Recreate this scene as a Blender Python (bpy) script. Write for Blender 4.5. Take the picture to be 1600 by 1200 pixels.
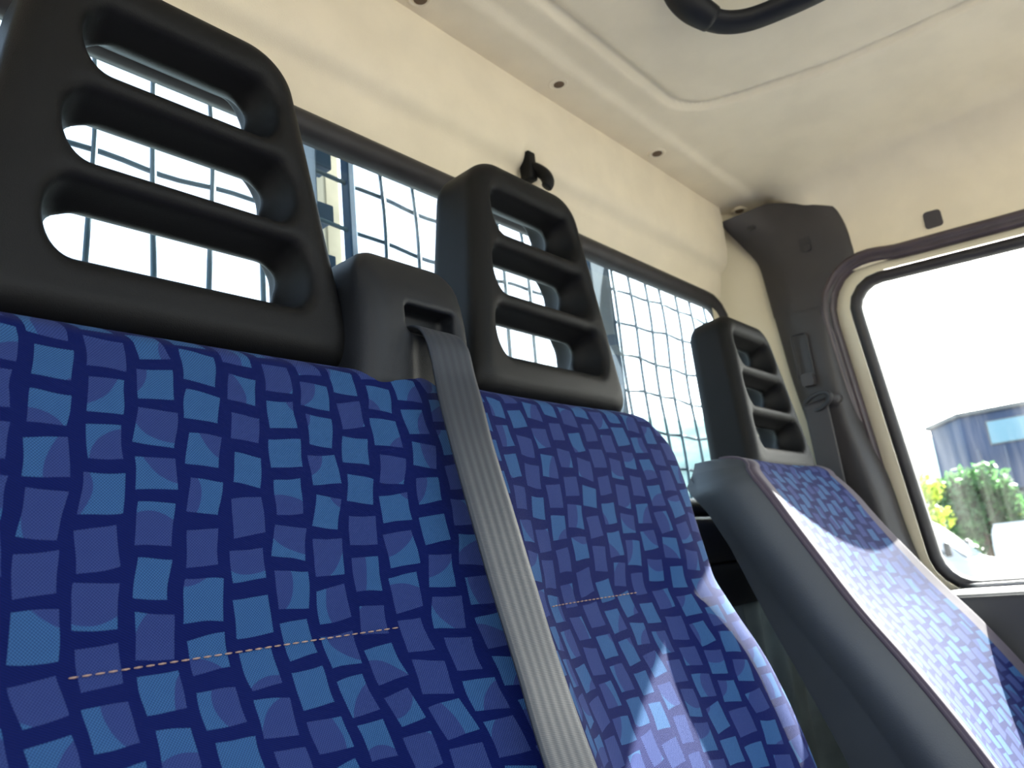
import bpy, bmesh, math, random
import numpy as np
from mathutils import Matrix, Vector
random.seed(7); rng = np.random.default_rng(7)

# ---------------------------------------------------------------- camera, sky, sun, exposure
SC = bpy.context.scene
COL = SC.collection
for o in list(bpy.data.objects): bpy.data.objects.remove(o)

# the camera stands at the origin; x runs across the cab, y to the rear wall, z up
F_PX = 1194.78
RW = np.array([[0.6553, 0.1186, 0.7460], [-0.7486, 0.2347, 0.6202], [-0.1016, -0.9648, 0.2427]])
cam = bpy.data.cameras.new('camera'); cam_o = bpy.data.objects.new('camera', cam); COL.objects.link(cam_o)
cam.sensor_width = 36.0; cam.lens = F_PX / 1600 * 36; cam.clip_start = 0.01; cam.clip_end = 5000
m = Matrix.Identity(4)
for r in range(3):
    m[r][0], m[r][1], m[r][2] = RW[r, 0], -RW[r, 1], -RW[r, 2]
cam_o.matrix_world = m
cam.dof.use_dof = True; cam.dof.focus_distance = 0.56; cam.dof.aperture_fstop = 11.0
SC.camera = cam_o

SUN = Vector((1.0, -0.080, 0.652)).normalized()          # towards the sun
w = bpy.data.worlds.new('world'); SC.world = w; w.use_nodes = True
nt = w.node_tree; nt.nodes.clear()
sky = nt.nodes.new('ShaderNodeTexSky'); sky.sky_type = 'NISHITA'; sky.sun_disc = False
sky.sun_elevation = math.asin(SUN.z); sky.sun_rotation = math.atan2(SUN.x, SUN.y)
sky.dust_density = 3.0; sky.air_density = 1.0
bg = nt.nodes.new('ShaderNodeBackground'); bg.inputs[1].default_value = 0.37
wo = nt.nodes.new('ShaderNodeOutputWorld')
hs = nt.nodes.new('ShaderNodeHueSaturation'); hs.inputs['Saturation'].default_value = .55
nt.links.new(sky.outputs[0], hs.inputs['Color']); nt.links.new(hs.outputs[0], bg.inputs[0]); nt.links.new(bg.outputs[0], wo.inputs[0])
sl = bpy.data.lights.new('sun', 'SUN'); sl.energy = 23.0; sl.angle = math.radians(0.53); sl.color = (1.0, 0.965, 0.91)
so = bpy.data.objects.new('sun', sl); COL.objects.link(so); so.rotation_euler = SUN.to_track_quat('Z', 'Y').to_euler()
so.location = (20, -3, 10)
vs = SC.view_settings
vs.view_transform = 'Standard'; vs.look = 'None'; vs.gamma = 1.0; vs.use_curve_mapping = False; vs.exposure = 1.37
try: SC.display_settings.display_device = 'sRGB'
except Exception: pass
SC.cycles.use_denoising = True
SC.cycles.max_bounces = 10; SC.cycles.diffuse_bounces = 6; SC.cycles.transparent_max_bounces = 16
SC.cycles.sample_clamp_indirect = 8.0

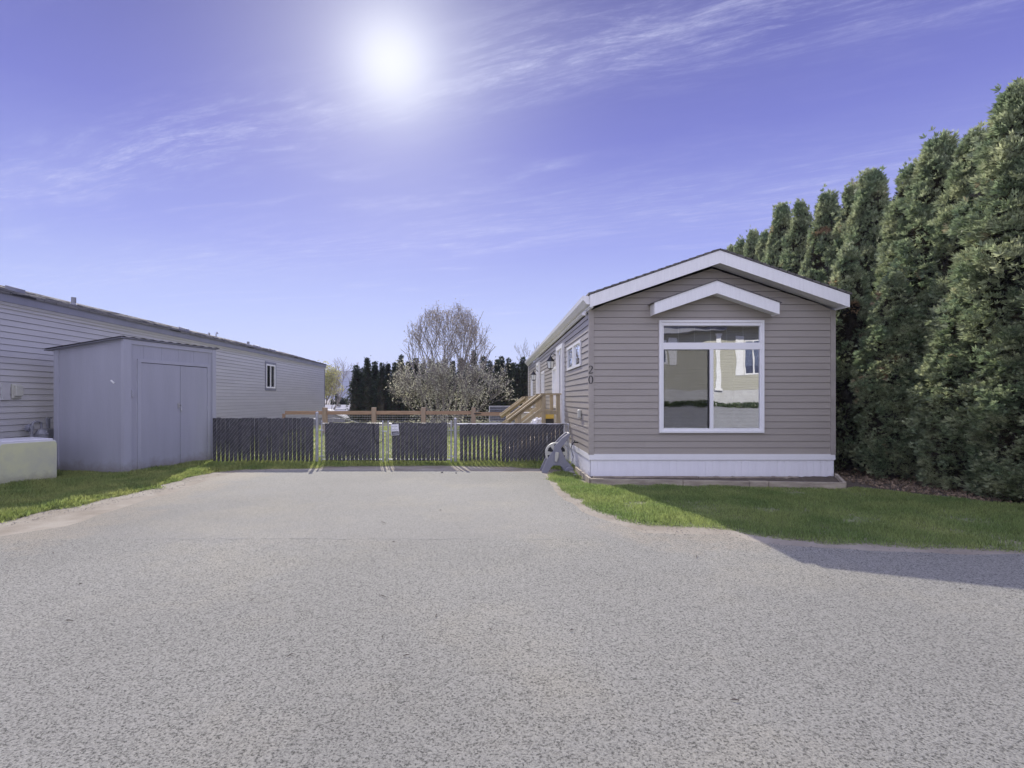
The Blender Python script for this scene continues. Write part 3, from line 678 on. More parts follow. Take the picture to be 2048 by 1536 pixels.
• • •
- STATED EXERCISE: Write out each line of the listing above, exactly, from its first line to the line holding "for o in list(bpy.data.objects): bpy.data.objects.remove(o)", inclusive. Skip the pictures.

- ANSWER BELOW:
Recreate this scene as a Blender Python (bpy) script. Write for Blender 4.5. Take the picture to be 1600 by 1200 pixels.
import bpy, bmesh, math, random
import numpy as np
from mathutils import Matrix, Vector
random.seed(7); rng = np.random.default_rng(7)

# ---------------------------------------------------------------- camera, sky, sun, exposure
SC = bpy.context.scene
COL = SC.collection
for o in list(bpy.data.objects): bpy.data.objects.remove(o)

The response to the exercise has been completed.